◆ **Written instruction**
Extract, without alteration, each line from the start of the listing to the line bearing "f.tube(smooth_path(pth, 5), .012, 6);".
::::
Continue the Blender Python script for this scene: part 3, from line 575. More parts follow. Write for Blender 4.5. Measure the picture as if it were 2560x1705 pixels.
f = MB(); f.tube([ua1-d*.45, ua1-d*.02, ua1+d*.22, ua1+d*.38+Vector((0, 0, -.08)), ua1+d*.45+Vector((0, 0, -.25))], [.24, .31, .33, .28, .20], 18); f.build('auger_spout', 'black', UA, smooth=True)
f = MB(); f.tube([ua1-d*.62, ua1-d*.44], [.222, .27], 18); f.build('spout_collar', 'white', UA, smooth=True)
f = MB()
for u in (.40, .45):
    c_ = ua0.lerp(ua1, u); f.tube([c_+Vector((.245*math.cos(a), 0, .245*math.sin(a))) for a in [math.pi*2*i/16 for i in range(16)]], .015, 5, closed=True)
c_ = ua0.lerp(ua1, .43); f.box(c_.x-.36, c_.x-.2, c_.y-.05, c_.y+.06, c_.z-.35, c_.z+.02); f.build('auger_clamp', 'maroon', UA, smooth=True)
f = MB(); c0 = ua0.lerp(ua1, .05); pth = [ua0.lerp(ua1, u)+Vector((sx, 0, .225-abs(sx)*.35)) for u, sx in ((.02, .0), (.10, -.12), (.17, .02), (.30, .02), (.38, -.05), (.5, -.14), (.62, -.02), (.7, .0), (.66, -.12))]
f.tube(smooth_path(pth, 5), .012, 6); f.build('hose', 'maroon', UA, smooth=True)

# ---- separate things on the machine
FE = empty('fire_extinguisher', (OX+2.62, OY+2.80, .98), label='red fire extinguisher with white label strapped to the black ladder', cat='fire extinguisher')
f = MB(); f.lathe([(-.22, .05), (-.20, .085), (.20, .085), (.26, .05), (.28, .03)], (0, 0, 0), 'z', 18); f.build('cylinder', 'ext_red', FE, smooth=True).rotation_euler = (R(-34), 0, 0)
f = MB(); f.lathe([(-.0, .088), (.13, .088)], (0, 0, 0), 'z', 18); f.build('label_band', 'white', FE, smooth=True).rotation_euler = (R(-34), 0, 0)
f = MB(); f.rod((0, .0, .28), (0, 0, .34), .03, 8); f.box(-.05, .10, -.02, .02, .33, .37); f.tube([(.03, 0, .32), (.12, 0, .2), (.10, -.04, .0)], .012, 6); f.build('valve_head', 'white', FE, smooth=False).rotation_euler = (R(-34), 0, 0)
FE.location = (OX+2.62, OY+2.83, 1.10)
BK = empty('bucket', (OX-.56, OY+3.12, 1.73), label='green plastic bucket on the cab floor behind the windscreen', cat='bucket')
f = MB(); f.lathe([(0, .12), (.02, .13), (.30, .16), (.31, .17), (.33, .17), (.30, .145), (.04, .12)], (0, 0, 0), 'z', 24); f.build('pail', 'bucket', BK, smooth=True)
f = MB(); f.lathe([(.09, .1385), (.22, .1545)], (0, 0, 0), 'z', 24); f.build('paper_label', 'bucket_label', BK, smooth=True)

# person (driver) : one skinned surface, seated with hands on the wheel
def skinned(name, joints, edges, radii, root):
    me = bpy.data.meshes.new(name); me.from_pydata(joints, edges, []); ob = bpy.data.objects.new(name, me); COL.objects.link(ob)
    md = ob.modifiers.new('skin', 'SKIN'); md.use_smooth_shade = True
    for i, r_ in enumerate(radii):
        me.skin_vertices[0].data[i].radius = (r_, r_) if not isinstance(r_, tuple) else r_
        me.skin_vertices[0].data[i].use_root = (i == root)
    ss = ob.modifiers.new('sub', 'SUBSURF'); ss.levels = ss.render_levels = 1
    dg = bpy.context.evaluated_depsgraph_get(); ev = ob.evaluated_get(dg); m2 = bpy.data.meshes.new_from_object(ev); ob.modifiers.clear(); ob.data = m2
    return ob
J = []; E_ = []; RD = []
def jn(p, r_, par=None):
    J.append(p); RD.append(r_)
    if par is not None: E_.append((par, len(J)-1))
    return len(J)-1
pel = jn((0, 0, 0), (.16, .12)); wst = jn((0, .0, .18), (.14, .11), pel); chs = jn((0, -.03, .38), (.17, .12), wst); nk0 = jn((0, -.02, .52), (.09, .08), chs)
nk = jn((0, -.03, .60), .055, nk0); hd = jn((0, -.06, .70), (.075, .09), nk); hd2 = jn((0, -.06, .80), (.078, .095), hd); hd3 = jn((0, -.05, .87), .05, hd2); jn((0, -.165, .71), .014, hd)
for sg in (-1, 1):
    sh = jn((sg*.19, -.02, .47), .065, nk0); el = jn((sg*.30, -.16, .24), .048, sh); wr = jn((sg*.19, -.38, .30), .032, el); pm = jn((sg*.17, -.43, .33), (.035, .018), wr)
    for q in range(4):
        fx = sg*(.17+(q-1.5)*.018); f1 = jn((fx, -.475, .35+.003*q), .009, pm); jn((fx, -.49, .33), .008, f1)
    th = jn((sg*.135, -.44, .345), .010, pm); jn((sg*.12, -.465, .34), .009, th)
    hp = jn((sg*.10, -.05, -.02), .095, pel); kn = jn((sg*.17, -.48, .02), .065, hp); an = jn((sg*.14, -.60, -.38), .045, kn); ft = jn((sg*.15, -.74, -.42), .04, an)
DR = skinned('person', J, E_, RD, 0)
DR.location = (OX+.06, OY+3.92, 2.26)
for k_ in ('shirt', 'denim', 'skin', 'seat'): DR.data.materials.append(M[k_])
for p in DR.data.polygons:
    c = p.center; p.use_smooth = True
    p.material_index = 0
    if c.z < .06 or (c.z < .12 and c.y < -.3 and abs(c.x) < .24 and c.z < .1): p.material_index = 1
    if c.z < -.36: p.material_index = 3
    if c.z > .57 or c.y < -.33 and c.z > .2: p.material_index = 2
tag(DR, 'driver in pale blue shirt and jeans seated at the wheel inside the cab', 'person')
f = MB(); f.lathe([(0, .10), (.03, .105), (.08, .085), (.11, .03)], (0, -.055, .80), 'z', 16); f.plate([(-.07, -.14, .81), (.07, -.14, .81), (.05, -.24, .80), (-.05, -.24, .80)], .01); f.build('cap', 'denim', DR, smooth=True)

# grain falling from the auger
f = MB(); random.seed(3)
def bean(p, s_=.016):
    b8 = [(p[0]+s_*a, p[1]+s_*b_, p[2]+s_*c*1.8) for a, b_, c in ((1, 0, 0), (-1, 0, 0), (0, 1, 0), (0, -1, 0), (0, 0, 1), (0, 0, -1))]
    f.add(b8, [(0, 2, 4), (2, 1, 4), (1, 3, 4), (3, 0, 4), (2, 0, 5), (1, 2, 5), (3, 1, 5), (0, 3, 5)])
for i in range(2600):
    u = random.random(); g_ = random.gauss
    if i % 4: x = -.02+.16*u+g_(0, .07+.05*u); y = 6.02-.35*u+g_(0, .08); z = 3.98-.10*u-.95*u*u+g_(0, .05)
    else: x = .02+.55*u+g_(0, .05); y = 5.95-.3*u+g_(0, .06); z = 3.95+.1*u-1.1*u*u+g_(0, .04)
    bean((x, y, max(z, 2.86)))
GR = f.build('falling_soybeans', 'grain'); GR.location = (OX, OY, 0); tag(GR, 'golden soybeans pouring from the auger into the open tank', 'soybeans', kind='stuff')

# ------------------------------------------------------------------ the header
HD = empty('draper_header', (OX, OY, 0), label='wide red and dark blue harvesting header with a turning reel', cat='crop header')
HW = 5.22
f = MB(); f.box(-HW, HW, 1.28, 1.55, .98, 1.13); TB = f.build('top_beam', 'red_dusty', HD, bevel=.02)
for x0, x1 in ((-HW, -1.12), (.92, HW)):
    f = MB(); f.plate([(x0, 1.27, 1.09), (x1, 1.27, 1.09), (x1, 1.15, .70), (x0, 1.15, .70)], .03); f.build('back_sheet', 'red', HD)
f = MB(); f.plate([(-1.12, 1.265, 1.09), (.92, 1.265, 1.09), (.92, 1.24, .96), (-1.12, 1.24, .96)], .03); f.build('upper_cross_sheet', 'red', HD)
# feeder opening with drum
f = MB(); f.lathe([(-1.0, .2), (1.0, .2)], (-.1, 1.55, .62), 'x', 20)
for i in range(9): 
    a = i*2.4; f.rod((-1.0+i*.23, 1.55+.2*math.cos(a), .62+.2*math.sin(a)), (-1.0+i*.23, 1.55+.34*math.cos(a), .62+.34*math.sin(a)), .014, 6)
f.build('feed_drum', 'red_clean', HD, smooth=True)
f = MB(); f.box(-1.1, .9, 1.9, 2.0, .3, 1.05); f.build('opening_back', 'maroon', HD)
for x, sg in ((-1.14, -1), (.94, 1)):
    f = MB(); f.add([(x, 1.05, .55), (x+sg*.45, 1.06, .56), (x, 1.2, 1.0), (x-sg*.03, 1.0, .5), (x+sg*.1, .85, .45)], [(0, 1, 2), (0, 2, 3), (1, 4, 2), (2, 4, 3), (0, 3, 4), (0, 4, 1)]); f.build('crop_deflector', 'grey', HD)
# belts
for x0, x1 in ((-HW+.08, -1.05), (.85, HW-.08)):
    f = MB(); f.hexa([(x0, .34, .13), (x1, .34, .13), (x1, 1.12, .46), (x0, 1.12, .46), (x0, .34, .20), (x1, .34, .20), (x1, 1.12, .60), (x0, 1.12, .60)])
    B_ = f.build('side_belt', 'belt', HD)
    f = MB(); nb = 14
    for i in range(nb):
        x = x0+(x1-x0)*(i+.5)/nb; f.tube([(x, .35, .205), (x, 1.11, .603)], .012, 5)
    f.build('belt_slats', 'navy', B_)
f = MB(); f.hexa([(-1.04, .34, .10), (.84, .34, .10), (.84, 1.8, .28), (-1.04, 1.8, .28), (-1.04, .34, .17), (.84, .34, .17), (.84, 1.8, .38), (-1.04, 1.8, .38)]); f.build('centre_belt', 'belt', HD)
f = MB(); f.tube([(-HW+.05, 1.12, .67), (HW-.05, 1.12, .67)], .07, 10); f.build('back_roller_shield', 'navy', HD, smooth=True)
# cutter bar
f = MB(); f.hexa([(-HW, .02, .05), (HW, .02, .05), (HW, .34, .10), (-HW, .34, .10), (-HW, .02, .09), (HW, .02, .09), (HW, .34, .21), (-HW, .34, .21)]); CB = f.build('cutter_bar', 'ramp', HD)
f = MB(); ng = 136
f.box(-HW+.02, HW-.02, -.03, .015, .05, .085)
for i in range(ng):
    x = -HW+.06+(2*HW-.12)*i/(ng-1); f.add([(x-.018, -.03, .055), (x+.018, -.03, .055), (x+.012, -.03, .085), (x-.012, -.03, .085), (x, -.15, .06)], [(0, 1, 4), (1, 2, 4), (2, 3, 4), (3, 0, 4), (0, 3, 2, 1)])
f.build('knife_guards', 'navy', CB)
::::
◆ **Output**
Continue the Blender Python script for this scene: part 3, from line 575. More parts follow. Write for Blender 4.5. Measure the picture as if it were 2560x1705 pixels.
f = MB(); f.tube([ua1-d*.45, ua1-d*.02, ua1+d*.22, ua1+d*.38+Vector((0, 0, -.08)), ua1+d*.45+Vector((0, 0, -.25))], [.24, .31, .33, .28, .20], 18); f.build('auger_spout', 'black', UA, smooth=True)
f = MB(); f.tube([ua1-d*.62, ua1-d*.44], [.222, .27], 18); f.build('spout_collar', 'white', UA, smooth=True)
f = MB()
for u in (.40, .45):
    c_ = ua0.lerp(ua1, u); f.tube([c_+Vector((.245*math.cos(a), 0, .245*math.sin(a))) for a in [math.pi*2*i/16 for i in range(16)]], .015, 5, closed=True)
c_ = ua0.lerp(ua1, .43); f.box(c_.x-.36, c_.x-.2, c_.y-.05, c_.y+.06, c_.z-.35, c_.z+.02); f.build('auger_clamp', 'maroon', UA, smooth=True)
f = MB(); c0 = ua0.lerp(ua1, .05); pth = [ua0.lerp(ua1, u)+Vector((sx, 0, .225-abs(sx)*.35)) for u, sx in ((.02, .0), (.10, -.12), (.17, .02), (.30, .02), (.38, -.05), (.5, -.14), (.62, -.02), (.7, .0), (.66, -.12))]
f.tube(smooth_path(pth, 5), .012, 6); f.build('hose', 'maroon', UA, smooth=True)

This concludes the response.